Back in 2008, the city implemented the Food Retail Expansion to Support Health Program (FRESH) which offered zoning and tax incentives to developers in hopes of getting them to build more supermarkets in these high-need neighborhoods. Now, the de Blasio administration wants to extend the zoning incentives to more neighborhoods. Although this is inherently a positive development, the program has had mixed results up to date – the root problems of which necessitate a solution before the program gets spread even thinner.
Over the past 12 years, the program has only opened 8 out of the 27 zoning-benefits-qualifying buildings; of the 22 others who received tax incentives, 22 are completed. Of the very limited number of supermarkets who have opened under the program’s jurisdiction, most have been in Harlem and Bedford-Stuyvesant. According to CUNY Urban Food Policy Institute research director, Nevin Cohen, “the number of supermarkets that have opened using FRESH incentives is actually modest in comparison to the turnover of the retail food sector. Supermarkets open and close all the time in New York City.” One major downfall of the program is that the incentives offered are not necessarily intriguing enough to prompt the development of more supermarkets; in other words, the projects who received incentives from the program likely would have been developed anyway. This is due to multiple reasons: 1) the city already offers up to 20,000 extra residential square feet beyond a building’s zoned limit – which equals out to 1 square foot of apartment per every square foot of supermarket; 2) the city’s Planning Commission offers an extra 15ft of height to make room for the bonus space; 3) property taxes have been frozen at pre-improvement amounts for the past 25 years; 4) over the same period, land taxes have been fully abated; and 5) developers have been able to avoid paying both city and state sales taxes on construction and renovation materials.

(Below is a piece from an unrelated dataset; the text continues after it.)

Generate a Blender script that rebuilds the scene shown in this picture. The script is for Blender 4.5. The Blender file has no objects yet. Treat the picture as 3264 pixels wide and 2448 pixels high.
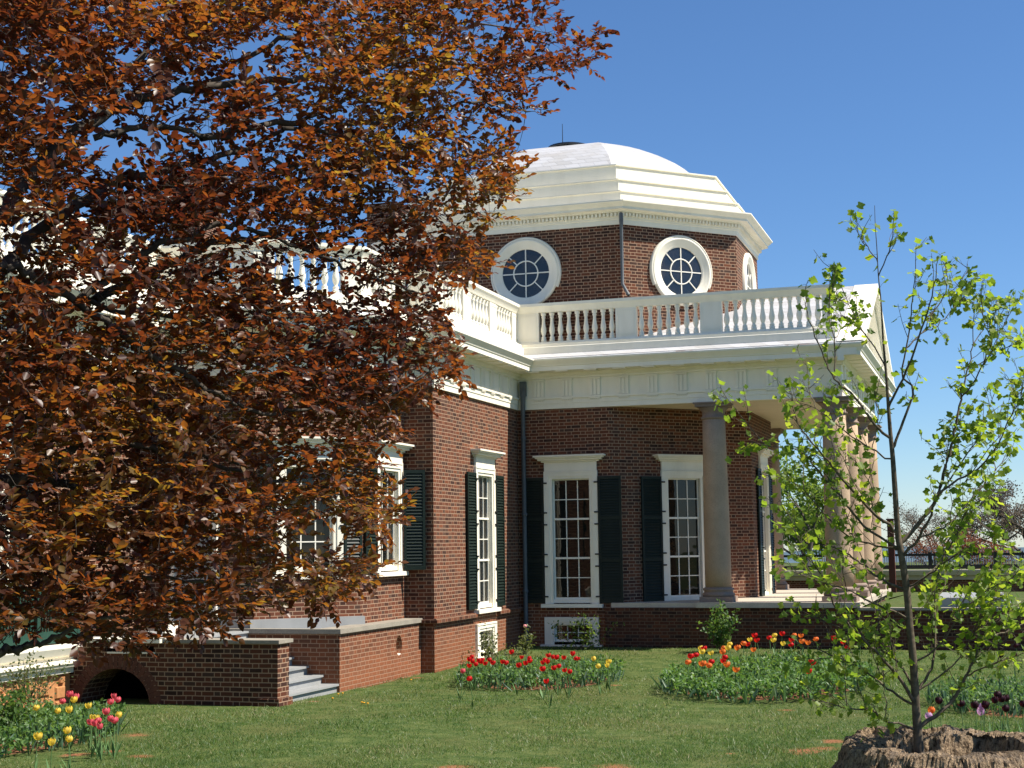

As such, it is the program’s incentivization package that is failing to properly do its job – a reality that has far reaching implications when 1 supermarket can singlehandedly decrease obesity rates. So, what is really preventing the program’s incentives from drawing in developers? Gentrification. Developers have, and will continue to, build in the city’s most desirable neighborhoods. The housing markets where FRESH developments are needed are fundamentally weak, which in turn weaken the zoning incentives. Therefore, despite FRESH allowing more market-rate units, the development still remains unattractive. And, as stated prior, those gentrifying neighborhoods where FRESH stores have popped up – such as Bed-Stuy – would have likely been home to the same stores without the incentives.
It’s not as though FRESH isn’t aware of the program’s shortcomings. According to the agency’s announcement during a public meeting on the topic, “approximately half of the certified projects are concentrated in Brooklyn, and applications have been concentrating in specific areas with strong housing markets, such as Bedford-Stuyvesant and Harlem.” As such, the city planners have been planning to make some much needed changes to the program.
These changes will include spreading the zoning incentives to more districts, even including those that already offer the tax incentives; should this be approved, the number of districts in which developments can apply for FRESH zoning benefits will jump from 19 to 30. Planners have also proposed capping a specific residential square footage bonus which has led to the development of so many apartments; the plan would cap the additional floor area to 40,000sqft within a half-mile of any proposed FRESH store. In this proposal, a priority process for early applicants would be in place.
City planners will be presenting this proposal at a hearing on September 22nd.